A gentle no to the revival of a Mthwakazi monarchy

I am a fierce Mthwakazi patriot, I am very proud of our roots, proud of the heroic achievement of the monarchy, the disciplined military organization, nation building and leadership skills of our two kings – Mzilikazi and Lobengula – but a royalist I am not; I am a republican! The restoration of a monarchy is the least of our problems; economic and political insecurity remains our biggest threat today.

King Mzilikazi

King Mzilikazi, the first King of Mthwakazi

The primary goal for our generation now should be securing economic security and establishing socio-political systems that not only reflect our national needs but also protect our interests for the day; that system cannot be a monarchy. The configuration of Mthwakazi’s social and political environment has altered quite considerably; culture and customs evolve and so do needs and expectations.  Restoring the monarchy may be retrogressive in that instead of leading to an ethnic convergence it may actually lead to a devastating socio-political split within the Mthwakazi nation.

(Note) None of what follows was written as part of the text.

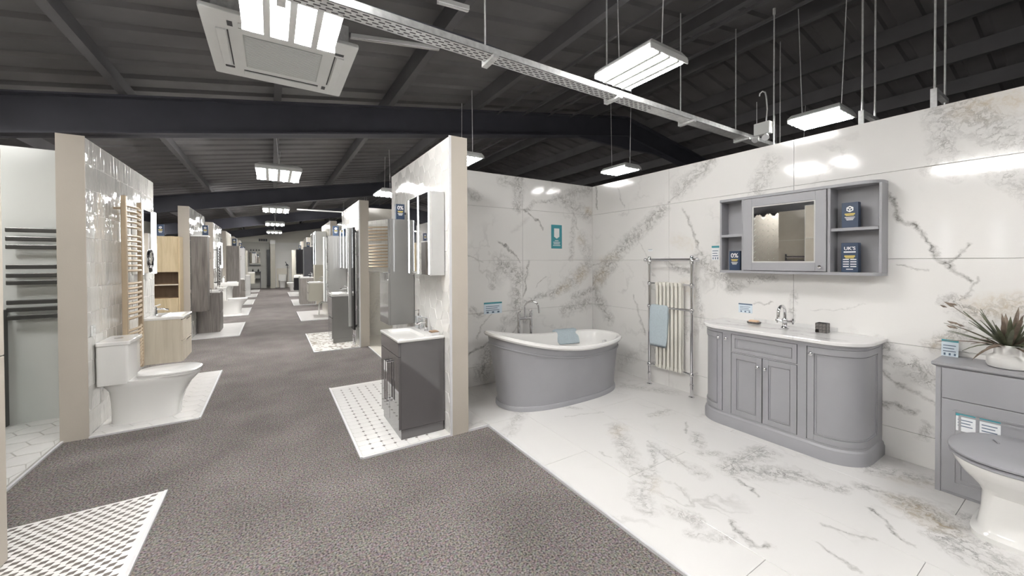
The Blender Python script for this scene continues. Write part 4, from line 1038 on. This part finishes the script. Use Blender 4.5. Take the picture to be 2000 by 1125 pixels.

A monarchy is, for understandable reasons, appealing to Ngunis and particular ethnic groups yet perceived as discriminatory and unfair by non Ngunis. In short, a monarchy will be easily perceived as a biased institution only lending itself favourably towards the Khumalo clan. It is rather inconsiderate and indefensible for the 21st century Mthwakazi to even contemplate the creation of institutions governed by rules and laws that appear to entitle certain families to superior sociopolitical roles simply on the back of the achievement of their ancestors. Merit should be the only determinant of what individuals become; every child growing up in Mthwakazi should, ideally, hold equal chance as the next child to one day head the state irrespective of the ethnicity or race of their birth parents.

A modern Mthwakazi state should be guided by strong legislation that promotes among other socio-political factors gender equality, both ethnic and racial equality, social cohesion, promote true freedom and economic security for our Mthwakazi now and for generations to come.

King Lobengula (1845 - 1894), second and last Mthwakazi king (1870 - 1894)

King Lobengula (1845 – 1894), second and last Mthwakazi king (1870 – 1894)

While I am genuinely proud of our two great kings – Mzilikazi and Lobengula – I do not wish for us to have a king now; the Mthwakazi monarchy is finished, in fact that has been gone for a while. As relevant as the monarchy was for the 19th century Mthwakazi, I am skeptical of the relevance of such an institution in 21st century Southern Africa and Mthwakazi. Mthwakazi cannot afford to nurse the egos of some families within its borders while our socioeconomic structures are collapsing before us. Our primary goal should be the provision of early childhood education; for without a good education  we face a long-term national economic and political security crisis.

It is an undeniable fact that due to poor economic opportunities in the region very few of our young people pursue education to a higher level. They are forced to leave school early to pursue menial jobs in neighbouring countries or risk an uncertain economic existence within Zimbabwe. Economic insecurity is directly linked with political vulnerability in the region; our unemployed or poorly paid young people are exposed to socio-political manipulation and domination by Harare socio-political capitalists masquerading as business people and professionals. Mthwakazi needs a plan that will protect our long-term socioeconomic and political future; a king is not the solution but capital projects are!

I however, have no problem with the traditional leadership per se in Mthwakazi; in fact I strongly believe there is scope for broadening the involvement of the existing traditional leadership within a modern democracy. What is required is for our political system to work with our traditional leadership in the form of chiefs to clearly define the parameters within which the traditional leadership functions and ensure traditional institutions retain their powers while not compromising democratic political institutions as dictated by our needs but actually compliment them.

The restoration of a Mthwakazi monarchy maybe a misguided project with no benefits for the Mthwakazi nation beyond specified families; the broader impact of such a move will be devastating for Mthwakazi unity and stability. Without economic security Mthwakazi is nothing; to secure the long-term socioeconomic and political future for Mthwakazi we need to think capital projects and not Kings and Queens.